Tuesday, November 19, 2013

"Alte Afrikaners"


Here are three "old Africans" in a German photograph dated 1895 and published in 1914 in Aus der Geschichte der Schutztruppe für Südwestafrika by Alexander Cormans.  Two of them are officers in the Southwest Africa Schutztruppe, and one a civil servant and the first civilian to hold the post of Governor in this German colony.

The officer at left in the 1894 issue field cap is Oberleutnant Otto Eggers, though probably just a lieutenant when this picture was taken.  He was very young when he came to Southwest Africa in 1894, though it is hard to credit that he was as young as sixteen, if we go by the vital statistics presented for him by Klaus Dierks. He was formerly in the Lower Saxony Field Artillery Regiment No. 46, and served as Besirkschef at Okahandja.  Eggers wrote a journal that was posthumously published, for he was among the officers and men of Maj. von Glasenapp's East Section killed at Owikokorero on March 13th, 1904.
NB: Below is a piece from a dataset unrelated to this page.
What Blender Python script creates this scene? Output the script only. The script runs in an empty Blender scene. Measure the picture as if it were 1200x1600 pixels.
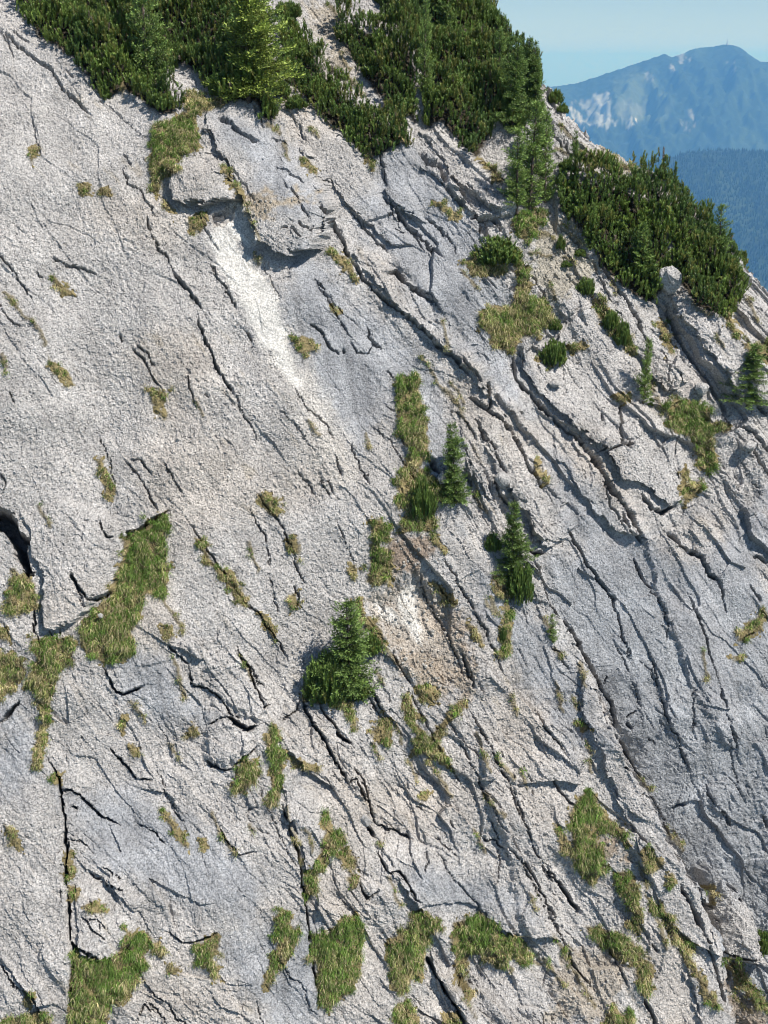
import bpy, math, time
import numpy as np
from mathutils import Vector
T0 = time.time()
R_ = np.random.default_rng(7)
sc = bpy.context.scene
COL = sc.collection

# ------------------------------------------------------------------ camera, sky, sun, exposure
F = 1931.0                       # focal length in photograph pixels (1200 x 1600)
PITCH = math.radians(20.0)
cam_d = bpy.data.cameras.new('camera'); cam = bpy.data.objects.new('camera', cam_d); COL.objects.link(cam)
cam.location = (0, 0, 0); cam.rotation_euler = (math.radians(90) - PITCH, 0, 0)
cam_d.sensor_fit = 'VERTICAL'; cam_d.angle = 2 * math.atan(800 / F)
cam_d.clip_start = 0.5; cam_d.clip_end = 150000
sc.camera = cam
FW = np.array([0, math.cos(PITCH), -math.sin(PITCH)]); UP = np.array([0, math.sin(PITCH), math.cos(PITCH)]); RT = np.array([1., 0, 0])

SUN = np.array([0.52, -0.27, 0.81]); SUN /= np.linalg.norm(SUN)
world = bpy.data.worlds.new('World'); sc.world = world; world.use_nodes = True
nt = world.node_tree; bg = nt.nodes['Background']
sky = nt.nodes.new('ShaderNodeTexSky'); sky.sky_type = 'NISHITA'; sky.sun_disc = False
sky.sun_elevation = math.asin(SUN[2]); sky.sun_rotation = math.atan2(SUN[0], SUN[1])
sky.altitude = 3200; sky.air_density = 1.1; sky.dust_density = 0.06; sky.ozone_density = 3.2
nt.links.new(sky.outputs[0], bg.inputs[0]); bg.inputs[1].default_value = 0.072
sun_d = bpy.data.lights.new('sun', 'SUN'); sun_d.energy = 5.0; sun_d.angle = math.radians(0.55); sun_d.color = (1.0, 0.965, 0.91)
sun = bpy.data.objects.new('sun', sun_d); COL.objects.link(sun)
sun.rotation_euler = Vector(-SUN).to_track_quat('-Z', 'Y').to_euler(); sun.location = (20, -20, 60)
vs = sc.view_settings; vs.view_transform = 'Standard'; vs.look = 'None'; vs.gamma = 1.0; vs.use_curve_mapping = False; vs.exposure = 0.48
HAZE_D = 7.4e-5
sc.cycles.use_denoising = True; sc.cycles.max_bounces = 6; sc.cycles.volume_bounces = 1
sc.cycles.diffuse_bounces = 3; sc.cycles.filter_width = 1.1

# ------------------------------------------------------------------ helpers
def project(P):
    z = P @ FW
    return np.stack([600 + F * (P @ RT) / z, 800 - F * (P @ UP) / z], -1), z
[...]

The man at the center is Dr. Friedrich von Lindquist, who arrived in the colony at the end of 1893.  As one of Governor Leutwein's deputies he was responsible for administering the central Windhoek district and was also a judge.  Lindquist was appointed a German consular officer at Cape Town during the Boer War in 1900 and promoted to consular General  in 1902.  He succeeded Lt. Gen. Lothar von Trotha as Governor of Southwest Africa in 1905 during the Nama uprising and remained in the colony until 1908.  He actively promoted the introduction of karakul sheep farming and established a vast wildlife reserve in Northwestern Namibia in 1907 that included what is now Etosha National Park.

The officer at right in the 1891 issue kepi is identified as Major Schwabe.  Kurd Schwabe arrived in the colony as a Leutenant in 1893, and held Haupmann's rank as late as 1903.  He participated in military operations against the Witbooi Nama and the ovambanderu and served as Besirkschef in Okahandja and Otjimbingue before leaving Southwest Africa in 1897.  He subsequently served in the Seebataillon during the Boxer Rebellion and returned to Africa during the Herero War (I believe as an adjutant and staff officer).  Schwabe wrote extensively on colonial warfare and his various campaigns and taking a large number of photographs during his travels.  Oberstleutnant Schwabe died in 1920 of hepatitis contracted during WWI in Palestine.